There’s no better word to describe what my body and heart have been going through that my mind has not really been able to understand. I have felt, actually, like I’ve been losing my mind. Until the clouds part for a moment and I get just a sliver of vision of what has truly been brewing underneath. It has been so huge, that I think it would have been too much for my mind to understand while I’ve been integrating.

I’ve spent this year partially freaking out and partially mourning. I now get that I’ve been not just watching, but literally feeling and sitting in a pool of death. I feel the death of a large part of our country’s culture, the death of what Boulder was when I moved here 22 years ago as the income gap has exponentially increased and people are fleeing, the death of the Integral center which has been my home for the last 3 years, and finally the death of the last stage of my life as I knew it. This pool of death has burned away the wool over my eyes even further than it already was.

The funny part is: I did not have the capacity to feel this much death a few years ago. It would have been too debilitating and too terrifying. I’m pretty sure, that with the added physical health challenges I’ve had, I would have found some kind of a way to bypass all the feeling because the other option, frankly, would have been suicide.

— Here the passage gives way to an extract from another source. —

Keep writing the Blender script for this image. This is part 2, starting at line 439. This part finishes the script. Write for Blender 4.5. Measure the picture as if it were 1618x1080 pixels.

A few years ago I had never had the experience of feeling loved and supported in a way that I’ve honestly never felt… that I now get to feel almost daily. It’s been confusing. until the veils clear and i see that what’s going is that I’m just barely safe enough to be able to actually stare some cold hard realities in the eye. What is and is not cruel is no longer confusing. I feel so increcibly sad for those that are still arguing that productivity over connection is not cruel. That they haven’t even had the chance to experience the opposite.

And drowning in sorrow over…

The reality that our culture values productivity over human connection and had left me lonely and depressed for an entire lifetime or more. Even enlightenment is really just another form of productivity.

What’s so funny is that both are needed for even basic survival. We cannot survive without taking care of each other. Tho I see our country trying… all we got as a result is rampant depression and I see worse coming.

Not only has this caused cultural depression, both are needed for survival.

In this world where we’ve deemed ourselves “first! World” which is only based on rating ourselves through money and productivity. Human connection, or rather connection at all, isn’t even part of the world rating system.

The whole idea that we’ve rated ourselves as first (no bias here!) is just fucking ridiculous at this point.

And I’ve been a part of it all along. My body literally can’t do it anymore.

In my book, I don’t live in the first world because I’ve felt like I’m starving most of my life. I’ve been baffled by this for years.

And I wonder if this other idea,.. that there’s another form of enlightenment THROUGH human connection. Long term connection. Is it real? Is there any hope for us? I would like to think that this is the only thing that might save us.

Can’t we do beingness with each other instead?